Après un moment de douloureuse attente, elle se jette dans les bras de Djabal, convaincue qu’il a voulu l’éprouver et honteuse des soupçons qu’il semble avoir conçus ; mais il s’éloigne silencieusement d’elle, honteux lui-même de cette confiance si aveugle, si persistante. Le voile tombe alors des yeux d’Anael, qui maudit d’abord l’indigne artisan de tant de fraudes. Après ce premier élan de fureur, le dévouement reprend tout à coup son empire sur cette ame généreuse.

ANAEL. — Suis-moi, Djabal !

DJABAL. — Où faut-il te suivre ?

ANAEL. — A la honte. Je la partagerai avec toi. Ne vaut-il pas mieux en finir d’un seul coup avec ces tortures ? Qu’ils te raillent, ces frères si crédules ! Que Loys lui-même t’insulte et te raille ! Viens à eux, ta main dans ma main… Marchons.
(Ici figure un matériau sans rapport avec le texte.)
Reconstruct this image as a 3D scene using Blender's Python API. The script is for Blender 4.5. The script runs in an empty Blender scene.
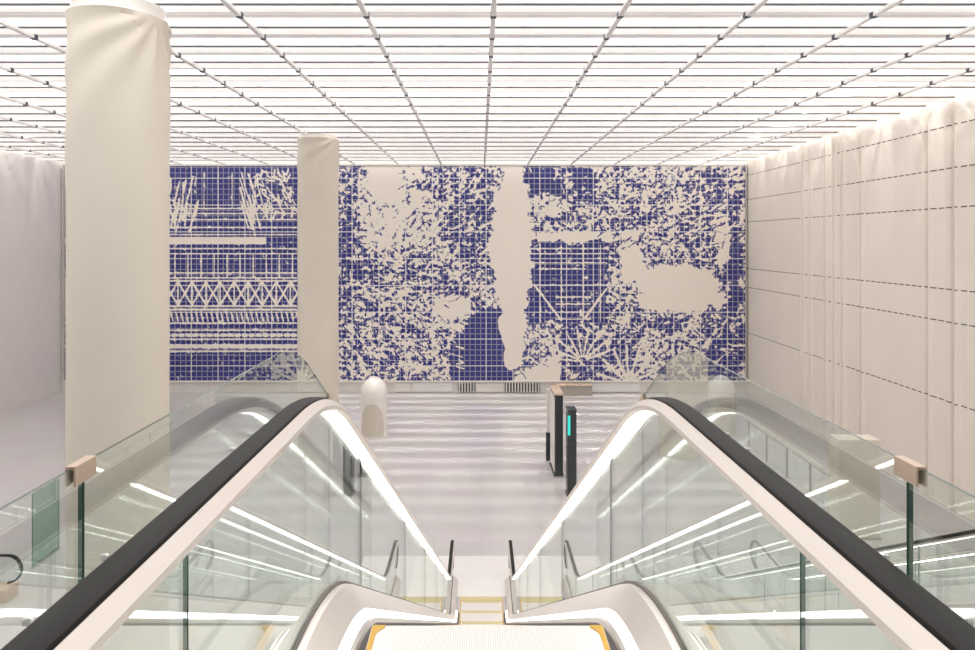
import bpy, math, random
import numpy as np
random.seed(7)
SC = bpy.context.scene
COL = SC.collection
PI = math.pi

# ------------------------------------------------------------------ helpers
class MB:
    def __init__(self): self.v = []; self.f = []
    def add(self, vs, fs):
        n = len(self.v); self.v += [tuple(p) for p in vs]
        self.f += [tuple(i + n for i in f) for f in fs]; return self
    def box(self, x0, x1, y0, y1, z0, z1):
        vs = [(x, y, z) for z in (z0, z1) for y in (y0, y1) for x in (x0, x1)]
        return self.add(vs, [(0,2,3,1),(4,5,7,6),(0,1,5,4),(2,6,7,3),(0,4,6,2),(1,3,7,5)])
    def sweep(self, prof, path, cap=True, closed=True):
        """prof: (x, d) points; path: (y, z, ny, nz)"""
        n = len(prof); vs = []; fs = []
        for (y, z, ny, nz) in path:
            for (x, d) in prof: vs.append((x, y + ny*d, z + nz*d))
        m = len(path)
        for i in range(m-1):
            for j in range(n if closed else n-1):
                k = (j+1) % n
                fs.append((i*n+j, i*n+k, (i+1)*n+k, (i+1)*n+j))
        if cap:
            fs.append(tuple(range(n))); fs.append(tuple((m-1)*n + j for j in reversed(range(n))))
        return self.add(vs, fs)
    def lathe(self, prof, seg=24, cx=0, cy=0):
        vs = []; fs = []; n = len(prof)
        for i in range(seg):
            a = 2*PI*i/seg
            for (r, z) in prof: vs.append((cx + r*math.cos(a), cy + r*math.sin(a), z))
        for i in range(seg):
            k = (i+1) % seg
            for j in range(n-1): fs.append((i*n+j, k*n+j, k*n+j+1, i*n+j+1))
        fs.append(tuple(i*n for i in reversed(range(seg))))
        fs.append(tuple(i*n + n-1 for i in range(seg)))
        return self.add(vs, fs)
    def build(self, name, m, parent=None, smooth=False, bevel=0, loc=None):
        me = bpy.data.meshes.new(name); me.from_pydata(self.v, [], self.f)
        import bmesh
        b = bmesh.new(); b.from_mesh(me); bmesh.ops.recalc_face_normals(b, faces=b.faces); b.to_mesh(me); b.free()
        me.materials.append(m)
        o = bpy.data.objects.new(name, me); COL.objects.link(o)
        if parent: o.parent = parent
        if loc: o.location = loc
        if smooth:
            me.shade_smooth()
            md = o.modifiers.new('edge', 'EDGE_SPLIT'); md.split_angle = math.radians(40)
        if bevel:
            md = o.modifiers.new('bevel', 'BEVEL'); md.width = bevel; md.segments = 2; md.limit_method = 'ANGLE'
        return o

def tag(o, label=None, cat=None, group=None, kind=None):
    if label: o['label'] = label
    if cat: o['category'] = cat
    if group: o['group'] = group
    if kind: o['kind'] = kind
    return o
def empty(name, loc=(0,0,0), rz=0):
    o = bpy.data.objects.new(name, None); COL.objects.link(o)
    o.location = loc; o.rotation_euler = (0, 0, rz); o.empty_display_size = .2
    return o
def copy_tree(o, parent=None):
    c = o.copy(); COL.objects.link(c)
    if parent: c.parent = parent
    for ch in o.children: copy_tree(ch, c)
    return c

# ------------------------------------------------------------------ materials
def newmat(name):
    m = bpy.data.materials.new(name); m.use_nodes = True
    nt = m.node_tree; nt.nodes.clear()
    out = nt.nodes.new('ShaderNodeOutputMaterial')
    return m, nt, out
def N(nt, t, **kw):
    n = nt.nodes.new(t)
    for k, v in kw.items(): setattr(n, k, v)
    return n
def math_(nt, op, a, b=None, c=None):
    n = N(nt, 'ShaderNodeMath', operation=op)
    for i, s in enumerate((a, b, c)):
        if s is None: continue
        if isinstance(s, (int, float)): n.inputs[i].default_value = s
        else: nt.links.new(s, n.inputs[i])
    return n.outputs[0]
def pbr(name, col, rough=.5, metal=0, var=.06, vscale=3, bump=0, bscale=40, spec=.5, coat=0):
    m, nt, out = newmat(name)
    p = N(nt, 'ShaderNodeBsdfPrincipled')
    p.inputs['Roughness'].default_value = rough; p.inputs['Metallic'].default_value = metal
    p.inputs['Specular IOR Level'].default_value = spec
    p.inputs['Coat Weight'].default_value = coat
    tc = N(nt, 'ShaderNodeTexCoord'); no = N(nt, 'ShaderNodeTexNoise')
    no.inputs['Scale'].default_value = vscale; no.inputs['Detail'].default_value = 4
    nt.links.new(tc.outputs['Object'], no.inputs['Vector'])
    mx = N(nt, 'ShaderNodeMix', data_type='RGBA')
    mx.inputs[6].default_value = (*[c*(1-var) for c in col], 1)
    mx.inputs[7].default_value = (*[min(1, c*(1+var)) for c in col], 1)
    nt.links.new(no.outputs['Fac'], mx.inputs[0]); nt.links.new(mx.outputs[2], p.inputs['Base Color'])
    if bump:
        n2 = N(nt, 'ShaderNodeTexNoise'); n2.inputs['Scale'].default_value = bscale
        nt.links.new(tc.outputs['Object'], n2.inputs['Vector'])
        b = N(nt, 'ShaderNodeBump'); b.inputs['Strength'].default_value = bump; b.inputs['Distance'].default_value = .01
        nt.links.new(n2.outputs['Fac'], b.inputs['Height']); nt.links.new(b.outputs[0], p.inputs['Normal'])
    nt.links.new(p.outputs[0], out.inputs[0])
    return m
def emit(name, col, s):
    m, nt, out = newmat(name); e = N(nt, 'ShaderNodeEmission')
    e.inputs[0].default_value = (*col, 1); e.inputs[1].default_value = s
    nt.links.new(e.outputs[0], out.inputs[0]); return m
def glass(name, tint=(.96,.978,.972), r0=.04, k=.95, p=4.2):
    m, nt, out = newmat(name)
    lw = N(nt, 'ShaderNodeLayerWeight'); lw.inputs[0].default_value = .5
    f = math_(nt, 'POWER', lw.outputs['Facing'], p)
    f = math_(nt, 'MULTIPLY_ADD', f, k, r0)
    t = N(nt, 'ShaderNodeBsdfTransparent'); t.inputs[0].default_value = (*tint, 1)
    g = N(nt, 'ShaderNodeBsdfGlossy'); g.inputs['Roughness'].default_value = 0.0
    g.inputs['Color'].default_value = (.95, .98, .96, 1)
    mx = N(nt, 'ShaderNodeMixShader')
    nt.links.new(f, mx.inputs[0]); nt.links.new(t.outputs[0], mx.inputs[1]); nt.links.new(g.outputs[0], mx.inputs[2])
    nt.links.new(mx.outputs[0], out.inputs[0]); return m

LED = 6.0
M = {}
M['rubber'] = pbr('black_rubber', (.016,.014,.013), .55, var=.15, spec=.22)
M['champagne'] = pbr('champagne_metal', (.72,.65,.60), .42, metal=.35)
M['tan_metal'] = pbr('tan_metal', (.62,.47,.36), .42, metal=.3)
M['deck'] = pbr('brushed_deck', (.74,.68,.64), .34, metal=.45)
M['skirt'] = pbr('skirt_metal', (.56,.52,.48), .3, metal=.7)
M['brush'] = pbr('skirt_brush', (.10,.09,.085), .8)
M['gasket'] = pbr('dark_gasket', (.13,.11,.095), .5)
M['steel'] = pbr('steel', (.62,.61,.59), .25, metal=.9)
M['clad'] = pbr('cladding', (.55,.53,.51), .4, metal=.4)
M['led'] = emit('led_white', (1,.975,.94), LED)
M['skirt_led'] = emit('skirt_led', (1,.975,.94), LED*.7)
M['glass'] = glass('clear_glass')
M['guard_glass'] = glass('guard_glass', (.95,.975,.96), .06, .9, 3.2)
M['glass_edge'] = pbr('glass_edge_green', (.045,.10,.075), .15)
M['yellow'] = pbr('yellow_paint', (.60,.34,.03), .5)
M['white'] = pbr('white_coat', (.82,.78,.73), .35)
M['dark'] = pbr('dark_panel', (.035,.042,.042), .25)
M['darkclip'] = pbr('dark_clip', (.05,.055,.09), .4)
M['chrome'] = pbr('chrome', (.86,.85,.84), .12, metal=1, var=.02)
M['grey'] = pbr('grey_panel', (.40,.36,.32), .5)
M['plate'] = pbr('landing_plate', (.80,.77,.75), .35, metal=.3)
M['pwhite'] = pbr('panel_white', (.86,.85,.84), .22, metal=.25)
M['column'] = pbr('draped_concrete', (.66,.60,.515), .6, var=.05, vscale=1.2)
def translucent(name):
    m, nt, out = newmat(name)
    d = N(nt, 'ShaderNodeBsdfDiffuse'); d.inputs[0].default_value = (.88,.86,.85,1)
    t = N(nt, 'ShaderNodeBsdfTranslucent'); t.inputs[0].default_value = (.95,.93,.92,1)
    no = N(nt, 'ShaderNodeTexNoise'); no.inputs['Scale'].default_value = .8
    tc = N(nt, 'ShaderNodeTexCoord'); nt.links.new(tc.outputs['Object'], no.inputs['Vector'])
    mx = N(nt, 'ShaderNodeMixShader'); nt.links.new(math_(nt, 'MULTIPLY_ADD', no.outputs['Fac'], .3, .26), mx.inputs[0])
    nt.links.new(d.outputs[0], mx.inputs[1]); nt.links.new(t.outputs[0], mx.inputs[2])
    g = N(nt, 'ShaderNodeBsdfGlossy'); g.inputs['Roughness'].default_value = .04; g.inputs[0].default_value = (.9,.9,.9,1)
    m2 = N(nt, 'ShaderNodeMixShader'); m2.inputs[0].default_value = .32
    nt.links.new(mx.outputs[0], m2.inputs[1]); nt.links.new(g.outputs[0], m2.inputs[2])
    nt.links.new(m2.outputs[0], out.inputs[0]); return m
M['diffuser'] = translucent('louvre_diffuser')
M['railwhite'] = pbr('satin_rail', (.93,.91,.90), .25, metal=.15)
M['slot'] = pbr('slot_grey', (.07,.07,.075), .4)
M['comb'] = pbr('comb_yellow', (.55,.46,.24), .5)
M['teal'] = emit('teal_screen', (.05,.62,.52), .9)

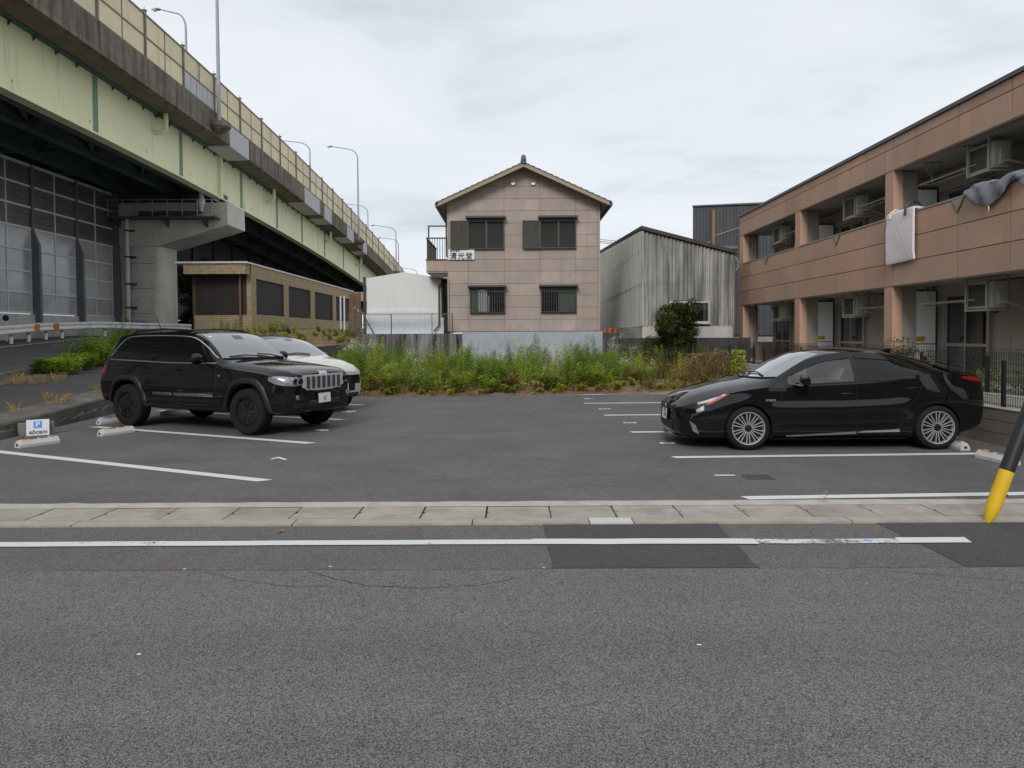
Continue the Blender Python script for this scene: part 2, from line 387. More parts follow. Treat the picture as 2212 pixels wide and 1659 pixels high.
# gutter: kerb stones in front, cover slabs, a cast strip behind
gut = st(MB().box(-40,40,6.14,7.05,-0.3,-0.016).build('gutter', 'crack'))
xs = [-14.4+2.02*i for i in range(8)] + [0.50, 0.92] + [0.92+2.02*i for i in range(1, 9)]
xs = sorted(set([-12.2,-10.2,-8.15,-6.1,-3.9,-1.95,-.36,0.68,1.07,3.0,5.5,7.5,9.5,11.5]))
for a, b in zip(xs[:-1], xs[1:]):
    o = piece('kerb_stone', gut, 'pale_kerb' if abs(a-.68) < .01 else 'kerb_concrete', a+.006, b-.006, 6.165, 6.335, -.2, 0.018)
sl = None
for i in range(-16, 18):
    x0 = -0.25 + .6*i
    m = MB(); N = .022
    ga = .006+.010*random.random()*(abs(i) < 5)
    # slab with the half-round lifting notch at its left joint
    pts = [(x0+ga,6.366),(x0+.594,6.366),(x0+.594,6.797),(x0+ga,6.797),(x0+ga,6.62),(x0+ga+N,6.605),(x0+ga+N,6.555),(x0+ga,6.54)]
    m.prism([(x,y,-.1) for x, y in pts], (0,0,.1+.012+random.uniform(-.003,.004)))
    m.build('cover_slab', 'slab_concrete', gut)
back = wob((-14,7.0),(14,6.98),140,.018,5)
m = MB(); n = len(back)
m.add([(x,6.832,.006) for x, y in back] + [(x,y,.016) for x, y in back], [(i,i+1,n+i+1,n+i) for i in range(n-1)])
m.build('cast_strip', 'strip_concrete', gut)
sheet('sealant_edge', [(-40,6.95),(40,6.95),(40,7.06),(-40,7.06)], 'lot_asphalt', gut, 0.002)

# parking lot sheet with an uneven far edge
far = wob((-4.6,19.15),(-1.4,19.75),10,.06,6)+wob((-1.2,19.85),(3.0,20.9),12,.06,7)+wob((3.2,20.85),(7.25,20.9),10,.06,8)
lot = st(MB().add([(x,y,.004) for x, y in [(7.28,7.02),(7.28,20.9)][:1]+[(7.28,20.9)]+far[::-1]+[(-9.2,18.6),(-8.85,15.2),(-8.5,11.5),(-8.1,7.02)]], [tuple(range(len(far)+6))]).build('parking_lot', 'lot_asphalt'))
LN = [((-12,12.33),(-2.86,8.09)), ((-7.79,13.05),(-3.13,10.91)), ((-8.0,15.9),(-3.38,13.95)), ((-8.2,18.9),(-3.62,16.9))]
for p, q in LN: stripe(p, q, .15, 'paint_lot', lot, z=.009, skew=-.10)
RN = [((2.36,7.12),(7.1,7.33)),((2.18,9.50),(6.6,9.68)),((2.03,11.97),(7.1,12.15)),((1.90,14.50),(7.1,14.68)),((1.74,17.03),(7.1,17.2)),((1.55,19.54),(7.1,19.72))]
for p, q in RN: stripe(p, q, .145, 'paint_lot', lot, z=.009, skew=.04)
for tx, x, y, rz in (('1',2.49,8.27,-90),('2',2.37,10.75,-90),('3',2.21,13.25,-90),('5',2.05,15.73,-90),('6',1.97,18.24,-90),('7',-3.14,9.54,66),('8',-3.36,12.42,66),('10',-3.58,15.42,66)):
    text('bay_number', lot, tx, .34, 'white_paint', (x,y,.009), (0,0,R(rz)), extrude=.001, bold=.006)
for pts in ([(-.55,7.1),(-.60,11.0),(-.72,15.0),(-.85,19.4)],):
    m = MB(); P = [Vector(p) for p in pts]
    for a, b in zip(P[:-1], P[1:]):
        m.add([(a.x-.012,a.y,.0065),(a.x+.012,a.y,.0065),(b.x+.010,b.y,.0065),(b.x-.010,b.y,.0065)], [(0,1,2,3)])
    m.build('paving_seam', 'lot_asphalt', lot)
# drain grate set in the lot
mat('rusty_iron', (0.11,0.092,0.082), 0.85, 0.3, 30, metal=0.3)
gr = thing('drain_grate', 'rusty square iron drain grate set in the parking lot asphalt', 'drain grate', (2.86,8.16,0))
MB().box(2.70,3.02,8.02,8.30,-.1,.006).build('pit', 'crack', gr)
for y0, y1, x0, x1 in ((8.02,8.04,2.70,3.02),(8.28,8.30,2.70,3.02),(8.04,8.28,2.70,2.72),(8.04,8.28,3.0,3.02)): piece('frame_bar', gr, 'rusty_iron', x0, x1, y0, y1, -.02, .011)
for i in range(9): piece('grate_bar', gr, 'rusty_iron', 2.735+.03*i, 2.749+.03*i, 8.04, 8.28, -.02, .010)
for i in range(3): piece('grate_bar', gr, 'rusty_iron', 2.72, 3.0, 8.09+.06*i, 8.10+.06*i, -.02, .009)

# weed bed
def bedz(x, y):
    k = smooth01((y-19.2)/1.4)
    return .0 + .10*k + .05*math.sin(x*1.9+y)*k + .04*math.sin(x*4.3-y*2.2)*k
bed = st(MB().grid(lambda u, v: (-8.8+16.2*u, 19.0+9.6*v, bedz(-8.8+16.2*u, 19.0+9.6*v)-.012*(v < .02)), 120, 70).build('weed_bed', 'soil', smooth=1.2))

# embankment on the left: concrete strip, asphalt path, verge and the climbing road
def T(X, Y):
    X = max(min(X,-9),-24); Y = max(min(Y,38),2)
    return .25+.035*(-X-9)+.038*(Y-12)+.75*smooth01((Y-22)/8)*smooth01((X+17)/4)
def edge_wall(Y): return -8.42 - .09*(Y-11.5) if Y < 15.2 else -8.753-.14*(Y-15.2)
def edge_path(Y): return edge_wall(Y)-.72
def edge_verge(Y): return -12.05-.17*(Y-16.5)
def strip(name, fa, fb, m, Y0=2, Y1=75, nu=6, nv=70, dz=0.0):
    def fn(u, v):
        Y = Y0+(Y1-Y0)*v; X = fa(Y)+(fb(Y)-fa(Y))*u
        return (X, Y, T(X,Y)+dz)
    return st(MB().grid(fn, nu, nv).build(name, m, smooth=1.2))
strip('embankment_path', edge_path, edge_verge, 'path_asphalt', Y1=30, nv=40)
strip('embankment_verge', edge_verge, lambda Y: edge_verge(Y)-.75, 'dirt', dz=.012, Y1=60)
ramp_road = strip('ramp_road', lambda Y: edge_verge(Y)-.7, lambda Y: -60, 'ramp_asphalt', nu=50, Y1=110, nv=110)
st(MB().grid(lambda u, v: (-16+9.6*u, 28.3+70*v, T(-16+9.6*u, 28.3+70*v)), 20, 40).build('brick_yard_ground', 'dirt', smooth=1.2))
# white edge line of the ramp
pl = [(-16.5,20),(-18.4,24),(-20.31,27.91),(-21.06,32.81),(-21.5,36),(-21.83,39.25),(-21.9,44)]
m = MB(); vs = []
for i, (x, y) in enumerate(pl):
    for s_ in (-.08,.08): vs.append((x+s_, y, T(x+s_,y)+.03))
m.add(vs, [(2*i,2*i+1,2*i+3,2*i+2) for i in range(len(pl)-1)]); m.build('painted_line', 'paint_worn', ramp_road)

# crumbling low retaining wall along the lot
wall = thing('low_concrete_wall', 'low crumbling stained concrete retaining wall along the left edge of the lot', 'wall', (-8.6,13,0))
def wtop(Y): return T(-9, Y)+.01
m = MB()
r = random.Random(3)
NY = 150
prof = []
for i in range(NY+1):
    Y = 5+(24-5)*i/NY; x = edge_wall(Y); zt = wtop(Y)
    mid = zt*(.46+.07*math.sin(Y*1.7)+.05*math.sin(Y*4.9+1)+.05*math.sin(Y*11.3)) + r.uniform(-.03,.02)
    j = r.uniform(-.008,.008)
    prof.append([(x+.035+j,Y,0),(x+.04+j,Y,mid*.92),(x+.004+j,Y,mid),(x+.0+r.uniform(-.006,.006),Y,zt-.03),(x-.025,Y,zt+r.uniform(-.006,.006)),(x-.76,Y,T(x-.76,Y)+.014),(x-.8,Y,T(x-.8,Y)-.1)])
k = len(prof[0]); vs = [p for q in prof for p in q]
m.add(vs, [(i*k+j,i*k+j+1,(i+1)*k+j+1,(i+1)*k+j) for i in range(NY) for j in range(k-1) if j > 1])
m.build('wall_body', 'old_concrete', wall)
m = MB(); m.add(vs, [(i*k+j,i*k+j+1,(i+1)*k+j+1,(i+1)*k+j) for i in range(NY) for j in range(2)]); m.build('plaster_skirt', 'pale_concrete', wall)
# kerb under the weeds of the verge
m = MB()
for i in range(26):
    Y = 8+1.0*i; a = (edge_verge(Y)-.6, Y, T(edge_verge(Y)-.6,Y)); b = (edge_verge(Y+.98)-.6, Y+.98, T(edge_verge(Y+.98)-.6,Y+.98))
    m.bar((a[0],a[1],a[2]+.06), (b[0],b[1],b[2]+.06), .16, .22)
kerbv = tag(m.build('verge_kerb', 'old_concrete'), kind='structure')

# right-hand terrace behind the block wall, and the terrace at the back
st(MB().box(7.45,90,-6,40,-.2,.47).build('apartment_yard', 'gravel'))
st(MB().box(-6.6,9.0,28.75,300,-.2,1.74).build('back_terrace', 'gravel'))
# ---------------------------------------------------------------- elevated road
mat('girder_paint', (0.80,0.80,0.49), 0.5, 0.05, 0.6, streak=((0.17,0.29,0.24),0.75,0.57,0.76,1.7), stains=(0.30,(0.60,0.68,0.46),0.6,0.46,0.7))
mat('splice_paint', (0.30,0.42,0.29), 0.55, 0.12, 3)
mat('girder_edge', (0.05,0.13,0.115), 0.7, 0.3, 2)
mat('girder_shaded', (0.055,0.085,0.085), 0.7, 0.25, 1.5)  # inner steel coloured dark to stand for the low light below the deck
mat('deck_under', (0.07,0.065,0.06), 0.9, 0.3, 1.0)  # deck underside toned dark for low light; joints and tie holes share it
mat('parapet', (0.195,0.165,0.132), 0.92, 0.3, 0.9, bump=0.6, bs=20, fine=0.2, fs=30, rnd=0.12, streak=((0.035,0.03,0.026),0.85,0.46,0.68,2.6), stains=(1.1,(0.27,0.25,0.22),0.5,0.55,0.75))
mat('soffit', (0.17,0.14,0.105), 0.9, 0.2, 0.8, bump=0.3, bs=15, stains=(0.9,(0.08,0.07,0.06),0.7,0.5,0.75))
mat('pale_sheet', (0.50,0.51,0.53), 0.8, 0.06, 2, streak=((0.12,0.11,0.11),0.8,0.62,0.74,3.2))
mat('barrier_panel', (0.74,0.64,0.41), 0.55, 0.08, 0.9, rnd=0.06, streak=((0.30,0.24,0.13),0.7,0.55,0.8,1.6))
mat('barrier_post', (0.20,0.18,0.155), 0.6, 0.2, 4)
mat('pole_grey', (0.30,0.33,0.37), 0.5, 0.06, 2)
mat('pier_concrete', (0.54,0.515,0.455), 0.9, 0.1, 0.9, bump=0.3, bs=25, streak=((0.33,0.305,0.255),0.7,0.5,0.75,1.5), stains=(0.6,(0.43,0.40,0.345),0.6,0.5,0.7))
mat('steel_dark', (0.075,0.08,0.085), 0.6, 0.15, 3)
mat('galv', (0.42,0.44,0.46), 0.45, 0.08, 4, metal=0.3)
mat('pvc_white', (0.55,0.56,0.58), 0.5, 0.06, 2)
mat('noise_frame', (0.58,0.59,0.60), 0.5, 0.08, 2)
mat('noise_post', (0.12,0.13,0.145), 0.55, 0.12, 2)
mat('noise_pane', (0.42,0.425,0.42), 0.2, 0.22, 0.7, spec=0.7, rnd=0.12)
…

DJABAL. — Où veux-tu m’entraîner ?

ANAEL. — Où ? — Devant ces Druses que tu as trompés. Maintenant que tu touches à ton but, avoue, — je t’aime encore, — avoue l’imposture dont tu t’es servi. -Peut-être ne t’ai-je jamais autant aimé. — Viens affronter l’infamie. — Oui, je t’aime, et te préfère à tous… J’accepte le déshonneur au lieu du triomphe ; l’homme à la place du dieu. — Viens donc[1] !… »

  1. The Return of the Druss, acte IV, sc. I.